**Source data**
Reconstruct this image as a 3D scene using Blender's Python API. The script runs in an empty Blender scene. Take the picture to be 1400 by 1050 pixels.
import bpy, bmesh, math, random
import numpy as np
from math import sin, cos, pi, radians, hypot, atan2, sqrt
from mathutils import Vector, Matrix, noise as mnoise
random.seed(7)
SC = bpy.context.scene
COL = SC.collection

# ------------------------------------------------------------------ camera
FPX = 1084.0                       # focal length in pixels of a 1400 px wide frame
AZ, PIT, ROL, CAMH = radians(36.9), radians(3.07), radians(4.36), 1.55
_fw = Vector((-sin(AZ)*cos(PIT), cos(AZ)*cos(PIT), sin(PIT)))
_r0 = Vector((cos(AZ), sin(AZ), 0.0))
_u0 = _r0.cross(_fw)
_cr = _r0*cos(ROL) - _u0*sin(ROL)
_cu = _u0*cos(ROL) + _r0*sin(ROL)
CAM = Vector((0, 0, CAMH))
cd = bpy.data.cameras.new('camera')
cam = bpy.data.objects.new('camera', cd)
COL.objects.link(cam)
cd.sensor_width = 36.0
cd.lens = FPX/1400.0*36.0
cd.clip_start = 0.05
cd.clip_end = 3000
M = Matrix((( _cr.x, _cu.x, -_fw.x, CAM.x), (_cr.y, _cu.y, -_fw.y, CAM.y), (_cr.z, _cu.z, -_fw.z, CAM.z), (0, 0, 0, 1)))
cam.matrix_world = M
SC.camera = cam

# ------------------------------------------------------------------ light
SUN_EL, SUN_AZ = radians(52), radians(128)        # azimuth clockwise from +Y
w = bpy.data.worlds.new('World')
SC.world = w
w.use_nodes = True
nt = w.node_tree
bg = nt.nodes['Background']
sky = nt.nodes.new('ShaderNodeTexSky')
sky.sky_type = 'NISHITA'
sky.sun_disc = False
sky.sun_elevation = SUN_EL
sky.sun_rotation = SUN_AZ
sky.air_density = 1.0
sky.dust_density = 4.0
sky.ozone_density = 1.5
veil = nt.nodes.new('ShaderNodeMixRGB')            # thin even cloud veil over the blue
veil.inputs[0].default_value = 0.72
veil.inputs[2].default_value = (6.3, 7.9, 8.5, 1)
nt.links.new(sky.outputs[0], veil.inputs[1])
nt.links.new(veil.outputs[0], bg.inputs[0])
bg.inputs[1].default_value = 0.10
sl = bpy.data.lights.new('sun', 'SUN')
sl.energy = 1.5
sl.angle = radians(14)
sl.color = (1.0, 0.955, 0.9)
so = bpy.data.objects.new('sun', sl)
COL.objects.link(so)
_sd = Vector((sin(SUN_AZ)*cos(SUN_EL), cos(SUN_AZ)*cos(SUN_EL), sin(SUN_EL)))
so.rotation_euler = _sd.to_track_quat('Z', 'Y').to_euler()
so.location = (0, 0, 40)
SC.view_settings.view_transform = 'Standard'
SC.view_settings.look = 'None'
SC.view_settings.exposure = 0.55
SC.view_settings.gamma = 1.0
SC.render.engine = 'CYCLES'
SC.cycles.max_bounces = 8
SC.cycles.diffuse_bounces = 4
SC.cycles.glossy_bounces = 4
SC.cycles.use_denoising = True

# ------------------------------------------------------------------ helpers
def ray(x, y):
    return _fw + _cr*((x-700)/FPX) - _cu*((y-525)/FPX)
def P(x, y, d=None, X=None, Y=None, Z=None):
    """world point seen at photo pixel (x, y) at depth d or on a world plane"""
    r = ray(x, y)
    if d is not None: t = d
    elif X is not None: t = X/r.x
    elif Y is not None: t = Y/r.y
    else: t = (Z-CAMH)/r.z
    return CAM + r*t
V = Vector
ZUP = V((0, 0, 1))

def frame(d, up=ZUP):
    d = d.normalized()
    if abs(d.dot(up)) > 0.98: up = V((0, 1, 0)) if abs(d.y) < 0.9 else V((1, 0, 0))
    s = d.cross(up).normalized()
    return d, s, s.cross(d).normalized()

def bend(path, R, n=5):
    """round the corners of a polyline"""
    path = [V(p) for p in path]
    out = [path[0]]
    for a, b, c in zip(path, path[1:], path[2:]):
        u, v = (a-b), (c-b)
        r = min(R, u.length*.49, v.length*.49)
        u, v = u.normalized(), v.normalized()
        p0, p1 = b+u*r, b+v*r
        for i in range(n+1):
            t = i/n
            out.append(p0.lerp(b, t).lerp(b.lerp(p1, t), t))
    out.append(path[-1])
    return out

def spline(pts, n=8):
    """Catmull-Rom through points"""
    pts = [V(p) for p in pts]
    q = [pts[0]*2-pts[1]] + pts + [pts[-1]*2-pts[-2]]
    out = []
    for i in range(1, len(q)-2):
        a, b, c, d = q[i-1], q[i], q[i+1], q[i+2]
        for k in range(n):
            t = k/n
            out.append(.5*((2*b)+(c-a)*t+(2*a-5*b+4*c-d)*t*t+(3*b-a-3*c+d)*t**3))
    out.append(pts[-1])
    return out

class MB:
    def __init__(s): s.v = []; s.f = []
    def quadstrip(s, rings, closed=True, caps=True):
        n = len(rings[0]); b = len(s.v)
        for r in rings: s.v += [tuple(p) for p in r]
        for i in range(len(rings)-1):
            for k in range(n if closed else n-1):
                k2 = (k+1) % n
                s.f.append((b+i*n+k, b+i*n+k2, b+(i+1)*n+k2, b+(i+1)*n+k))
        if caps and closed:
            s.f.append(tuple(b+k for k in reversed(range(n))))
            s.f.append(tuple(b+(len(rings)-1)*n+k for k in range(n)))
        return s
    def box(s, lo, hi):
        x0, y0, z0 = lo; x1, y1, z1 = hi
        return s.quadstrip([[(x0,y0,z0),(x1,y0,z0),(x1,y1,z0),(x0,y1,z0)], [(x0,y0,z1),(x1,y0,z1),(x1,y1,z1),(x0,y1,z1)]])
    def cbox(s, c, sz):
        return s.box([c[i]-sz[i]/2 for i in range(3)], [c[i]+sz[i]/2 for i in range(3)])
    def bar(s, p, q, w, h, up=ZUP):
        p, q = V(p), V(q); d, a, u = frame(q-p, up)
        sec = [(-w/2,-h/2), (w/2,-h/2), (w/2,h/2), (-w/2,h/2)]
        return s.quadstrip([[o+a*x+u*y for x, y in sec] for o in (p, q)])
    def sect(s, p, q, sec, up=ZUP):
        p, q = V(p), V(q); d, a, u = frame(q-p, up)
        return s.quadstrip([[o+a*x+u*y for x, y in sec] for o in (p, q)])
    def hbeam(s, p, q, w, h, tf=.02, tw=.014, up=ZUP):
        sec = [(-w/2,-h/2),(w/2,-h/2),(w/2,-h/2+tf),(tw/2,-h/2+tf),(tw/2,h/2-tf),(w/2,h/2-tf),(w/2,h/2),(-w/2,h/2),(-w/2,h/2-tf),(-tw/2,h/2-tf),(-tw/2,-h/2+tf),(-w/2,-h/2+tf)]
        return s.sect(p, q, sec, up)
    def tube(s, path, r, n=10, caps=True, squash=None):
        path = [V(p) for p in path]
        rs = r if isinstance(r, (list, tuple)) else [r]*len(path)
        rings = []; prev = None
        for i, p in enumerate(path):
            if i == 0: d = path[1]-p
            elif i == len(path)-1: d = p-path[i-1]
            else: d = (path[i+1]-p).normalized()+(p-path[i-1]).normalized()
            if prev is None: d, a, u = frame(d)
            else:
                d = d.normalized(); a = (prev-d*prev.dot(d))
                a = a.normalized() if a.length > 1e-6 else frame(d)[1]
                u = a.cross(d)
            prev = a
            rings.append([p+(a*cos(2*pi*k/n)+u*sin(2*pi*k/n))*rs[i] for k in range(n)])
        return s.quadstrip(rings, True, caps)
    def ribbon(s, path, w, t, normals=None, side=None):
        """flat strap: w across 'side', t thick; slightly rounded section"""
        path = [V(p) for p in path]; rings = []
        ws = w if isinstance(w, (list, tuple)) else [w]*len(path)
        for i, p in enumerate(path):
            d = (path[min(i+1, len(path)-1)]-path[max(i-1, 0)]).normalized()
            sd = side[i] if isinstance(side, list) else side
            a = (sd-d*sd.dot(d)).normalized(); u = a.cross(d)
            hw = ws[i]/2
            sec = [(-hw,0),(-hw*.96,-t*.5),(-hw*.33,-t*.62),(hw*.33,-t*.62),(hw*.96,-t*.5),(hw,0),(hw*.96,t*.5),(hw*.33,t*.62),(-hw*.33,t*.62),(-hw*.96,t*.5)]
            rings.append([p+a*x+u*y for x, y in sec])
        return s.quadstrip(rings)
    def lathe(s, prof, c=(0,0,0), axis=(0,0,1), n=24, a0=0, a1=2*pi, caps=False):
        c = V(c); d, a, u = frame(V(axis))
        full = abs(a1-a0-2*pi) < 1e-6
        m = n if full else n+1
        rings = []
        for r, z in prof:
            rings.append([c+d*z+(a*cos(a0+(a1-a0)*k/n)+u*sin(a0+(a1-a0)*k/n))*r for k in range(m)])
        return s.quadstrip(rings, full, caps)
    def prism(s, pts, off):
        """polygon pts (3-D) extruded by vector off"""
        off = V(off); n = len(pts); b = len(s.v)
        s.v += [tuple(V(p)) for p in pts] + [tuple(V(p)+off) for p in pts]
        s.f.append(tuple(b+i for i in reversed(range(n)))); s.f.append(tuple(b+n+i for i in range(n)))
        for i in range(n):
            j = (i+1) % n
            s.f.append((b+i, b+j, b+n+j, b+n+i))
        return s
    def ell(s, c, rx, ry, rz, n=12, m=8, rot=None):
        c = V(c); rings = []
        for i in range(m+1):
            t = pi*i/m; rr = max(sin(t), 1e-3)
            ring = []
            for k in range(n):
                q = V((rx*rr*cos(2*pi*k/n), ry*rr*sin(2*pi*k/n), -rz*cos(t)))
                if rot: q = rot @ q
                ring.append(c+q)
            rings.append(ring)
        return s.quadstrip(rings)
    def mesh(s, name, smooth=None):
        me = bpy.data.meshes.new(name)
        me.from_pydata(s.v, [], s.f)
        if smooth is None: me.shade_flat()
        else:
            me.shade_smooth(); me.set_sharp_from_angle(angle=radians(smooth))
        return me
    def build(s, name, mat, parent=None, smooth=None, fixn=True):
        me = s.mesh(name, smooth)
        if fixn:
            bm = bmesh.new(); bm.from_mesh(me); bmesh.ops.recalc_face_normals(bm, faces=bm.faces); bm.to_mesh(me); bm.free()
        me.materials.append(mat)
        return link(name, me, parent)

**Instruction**
Return exactly the opening lines of the listing above, ending with the line that has "COL = SC.collection".

**Correct response**
Reconstruct this image as a 3D scene using Blender's Python API. The script runs in an empty Blender scene. Take the picture to be 1400 by 1050 pixels.
import bpy, bmesh, math, random
import numpy as np
from math import sin, cos, pi, radians, hypot, atan2, sqrt
from mathutils import Vector, Matrix, noise as mnoise
random.seed(7)
SC = bpy.context.scene
COL = SC.collection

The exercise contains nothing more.